PORT OF SPAIN, Trinidad (CMC) – The coalition People’s Partnership government is moving to tighten the conditions under which bail would be provided to persons with Attorney General Anand Ramlogan saying the new measures would result in bail being denied for 120 days to anyone accused and charged with a violent crime.
The government said the amendment to the Bail Act would also seek to deny bail to persons charged with sexual offences involving a child or young person.
“One strike and you are out. No bail,” Ramlogan told legislators on Friday as he piloted the new measures that would require a three-fifths majority vote for passage. But Opposition Legislator, Colm Imbert has signalled that the opposition would not support the move.

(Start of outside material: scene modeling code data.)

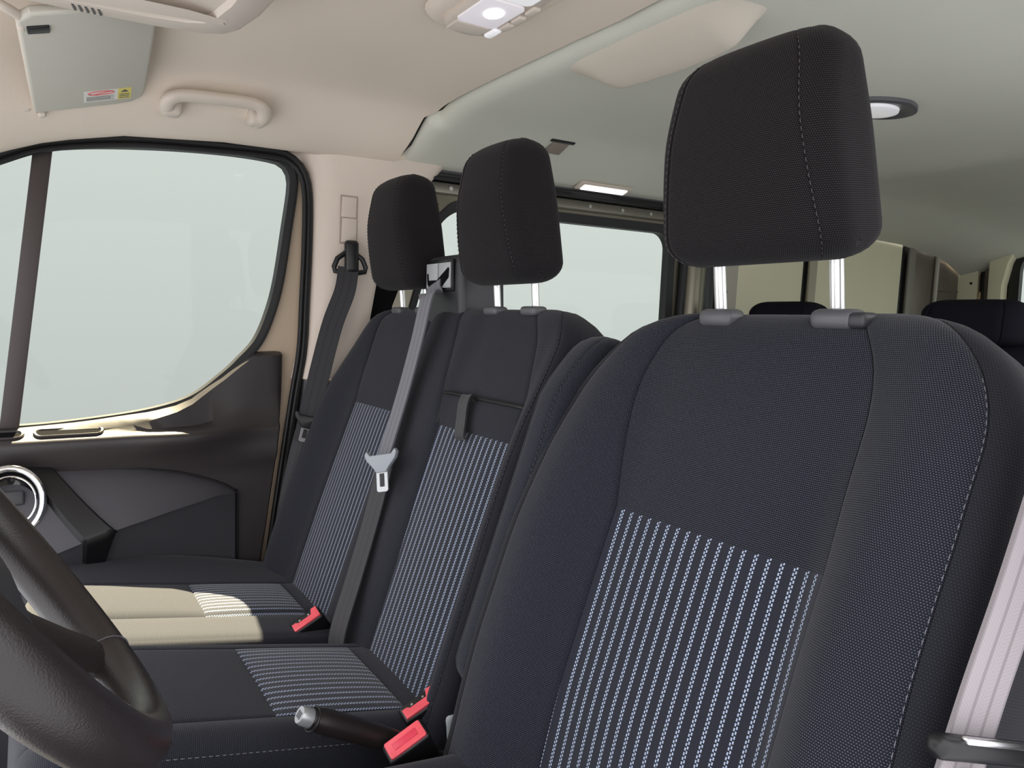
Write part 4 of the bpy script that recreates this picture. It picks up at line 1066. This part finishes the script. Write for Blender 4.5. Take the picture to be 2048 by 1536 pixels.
# rear ceiling lamp
def lens_ring(a, b, z, cx, cy, pw=1.35):
    out = []
    for k in range(48):
        t = 2 * PI * k / 48; c_, s_ = math.cos(t), math.sin(t)
        out.append((cx + a * math.copysign(abs(c_) ** .9, c_), cy + b * math.copysign(abs(s_) ** pw, s_), z))
    return out
rl = thing('ceiling_lamp', (.02, .85, 1.487), 'oval ceiling lamp with white lens right of the driver headrest', 'lamp', 'rear compartment lamps')
zc_ = rear_z(.03, .86)
RX, RY = .012, .905
loft('lamp_bezel', [lens_ring(.068, .100, zc_ + .004, RX, RY), lens_ring(.066, .098, zc_ - .008, RX, RY), lens_ring(.056, .086, zc_ - .010, RX, RY), lens_ring(.046, .070, zc_ - .004, RX, RY)], GREYP, rl)
loft('lamp_lens', [lens_ring(.044, .060, zc_ - .002, RX - .012, RY, 1.1), lens_ring(.042, .058, zc_ - .010, RX - .012, RY, 1.1), lens_ring(.03, .045, zc_ - .013, RX - .012, RY, 1.1)], LENS_W, rl)
# slim lamp over the sliding door
sl2 = thing('ceiling_lamp', (-.77, .775, 1.392), 'slim bright lamp strip above the sliding door window', 'lamp', 'rear compartment lamps')
fs = frame((1, 0, -.35), (0, 1, 0), (-.35, 0, -1), (-.772, .775, 1.399))
fs = frame((0, 1, 0), (.94, 0, .33), (.33, 0, -.94), (-.770, .775, 1.399))
rbox('lamp_bezel', (.20, .042, .008), BEIGE, (0, 0, .002), sl2, .0035, 3, fs)
rbox('lamp_lens', (.165, .026, .007), emis('bright_lens', (1, 1, .97), 1.6), (0, -.002, .006), sl2, .003, 3, fs)
# coat hook recess behind the middle headrest
hk = thing('coat_hook', (-.60, .47, 1.455), 'dark coat hook slot in the rear headliner beside the middle headrest', 'hook')
fh = frame((0, 1, 0), (.80, 0, .60), (.35, 0, -.94), (-.600, .485, rear_z(-.600, .485)))
fh = frame((0, 1, 0), (.92, 0, .38), (.38, 0, -.92), (-.600, .485, rear_z(-.600, .485)))
rbox('slot', (.075, .012, .008), BLACKP, (0, .012, .001), hk, .003, 3, fh)
rbox('hook_tab', (.05, .05, .006), plain('brown_felt', (.26, .22, .18), .9), (.0, -.018, .001), hk, .0025, 2, fh)
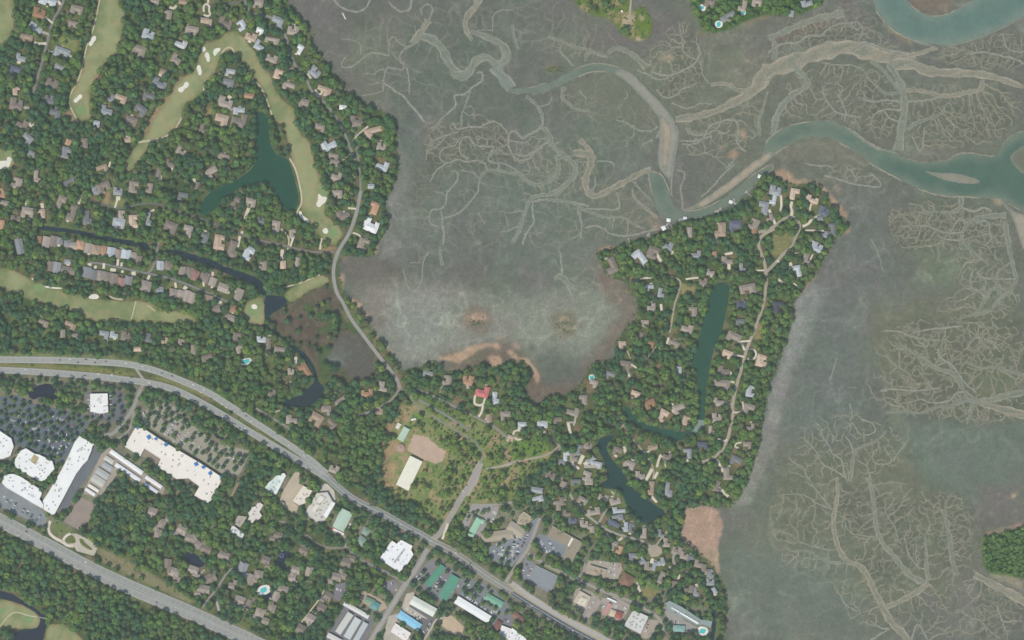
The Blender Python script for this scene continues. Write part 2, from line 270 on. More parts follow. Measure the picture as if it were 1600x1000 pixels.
# paved lots: polygon, colour
lots = [
 (T(0,500,[(-280,470),(0,478),(110,470),(215,522),(380,560),(545,600),(560,640),(505,715),(450,800),(400,880),(330,890),(235,825),(160,795),(110,790),(70,735),(20,705),(-280,640)]),(112,122,128)),
 (T(0,500,[(535,450),(770,445),(790,600),(700,640),(555,620)]),(118,122,126)),
 (T(0,500,[(870,590),(940,545),(1000,505),(1100,545),(1140,585),(1180,640),(1260,700),(1330,770),(1440,790),(1560,815),(1530,900),(1500,960),(1420,985),(1250,870),(1060,745),(900,645)]),(160,158,143)),
 (T(0,500,[(890,800),(1012,870),(985,918),(885,850)]),(150,142,128)),
 (T(0,750,[(-280,-120),(0,20),(20,30),(150,110),(260,190),(300,235),(270,300),(160,240),(0,165),(-280,20)]),(140,146,146)),
 (T(0,500,[(600,790),(640,840),(560,960),(470,1090),(420,1180),(380,1200),(355,1170),(450,1010),(520,900)]),(118,124,128)),
 (T(0,750,[(500,110),(600,150),(555,260),(490,312),(398,258)]),(156,146,136)),
 (T(0,500,[(632,842),(685,793),(1035,1040),(1015,1092),(845,992),(742,905),(728,965),(690,1025),(655,1065),(608,1112),(518,1082),(560,990)]),(170,162,148)),
 (T(0,750,[(395,380),(440,335),(480,335),(550,370),(612,412),(590,475),(480,445),(460,412)]),(188,182,165)),
 (T(400,750,[(990,590),(1090,500),(1150,505),(1280,600),(1215,760),(1140,750),(1050,690)]),(135,136,136)),
 (T(400,750,[(1285,610),(1420,640),(1500,690),(1560,760),(1590,800),(1560,860),(1480,850),(1270,715),(1250,680)]),(132,138,138)),
 (T(400,750,[(900,800),(960,770),(1110,860),(1120,900),(1060,980),(1020,950),(1035,905),(905,815)]),(120,122,122)),
 (T(400,750,[(940,710),(985,700),(990,720),(955,790),(1080,870),(900,830)]),(190,182,165)),
 (T(400,750,[(830,850),(900,830),(880,870),(1000,1050),(780,1040),(800,960)]),(182,176,162)),
 (T(400,750,[(510,860),(560,760),(720,850),(740,890),(680,1020),(600,1100),(440,1040),(440,960)]),(128,130,132)),
 (T(400,750,[(500,650),(560,640),(560,690),(520,760),(480,740)]),(130,130,134)),
 (T(400,750,[(640,740),(680,690),(800,760),(820,800),(760,830),(660,760)]),(178,165,145)),
 (T(400,750,[(790,640),(860,620),(890,660),(850,710),(800,690)]),(140,138,138)),
 (T(400,750,[(1340,160),(1520,165),(1500,230),(1440,290),(1390,360),(1350,350),(1430,230),(1360,210),(1320,320),(1290,260)]),(160,158,152)),
 (T(400,750,[(1440,440),(1600,320),(1600,540),(1540,540),(1480,500)]),(136,142,144)),
 (T(400,750,[(1470,900),(1510,860),(1600,830),(1600,910),(1520,960)]),(130,134,136)),
 (T(800,750,[(0,300),(60,330),(110,330),(130,240),(175,240),(130,360),(60,470),(0,540),(-60,480)]),(138,144,146)),
 (T(800,750,[(160,340),(220,345),(345,410),(320,485),(280,470),(180,440),(160,400)]),(136,144,148)),
 (T(800,750,[(80,480),(150,530),(110,610),(240,690),(220,700),(60,610)]),(138,144,148)),
 (T(800,750,[(450,580),(480,500),(560,505),(680,520),(690,560),(660,620),(590,620)]),(172,164,150)),
 (T(800,750,[(400,660),(500,700),(560,760),(520,830),(470,870),(380,770)]),(168,160,150)),
 (T(800,750,[(560,740),(640,730),(740,780),(720,830),(690,870),(640,880),(560,840)]),(168,160,150)),
 (T(800,750,[(860,870),(920,880),(870,990),(820,990),(800,960)]),(170,162,148)),
 (T(800,750,[(930,800),(985,790),(1080,880),(1180,930),(1100,960),(1000,900)]),(160,158,150)),
 (T(400,500,[(985,715),(1060,730),(1185,820),(1170,880),(1125,900),(1040,870),(945,812)]),(190,168,148)),
 (T(400,750,[(1170,870),(1230,850),(1300,920),(1280,985),(1230,960),(1160,910)]),(196,178,152)),
 ([(499.5, 763.5), (502.5, 756.0), (511.5, 756.0), (522.0, 766.5), (525.0, 785.2), (507.0, 814.5), (492.0, 815.2), (475.5, 801.0)],(196,190,174)),
 ([(462.0, 735.0), (468.8, 739.5), (466.5, 756.0), (474.0, 759.0), (456.8, 783.0), (466.5, 792.0), (462.0, 804.0), (436.5, 786.0), (441.0, 769.5)],(190,178,156)),
 (T(400,500,[(1340,980),(1360,930),(1395,880),(1420,900),(1390,1000),(1330,1100),(1290,1090)]),(172,165,155)),
 (T(800,750,[(845,440),(860,410),(900,402),(935,425),(940,455),(910,480),(870,482)]),(172,162,145)),
 (T(800,750,[(-30,640),(100,700),(300,830),(420,890),(540,950),(700,1050),(560,1040),(450,965),(300,880),(150,790),(0,700)]),(178,170,145)),
]
drives = []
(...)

“This bill is going to incarcerate a person who is accused of a crime,” he said, reminding the Parliament that “when you are charged you are still presumed to be innocent”.
Moreover, Imbert said that Ramlogan was not prepared to present the legislation and recalled the recent statement by a senior official of the prison service here that in the remand yard built to accommodate 655 people now housed 1 156 people.
Ramlogan said Parliament had been slow to react to the crime situation and unresponsive to the cries of frustration from citizens. He said if one gang penetrated a community it became difficult for police to get information, as the gang would be secreted in the bosom of the community.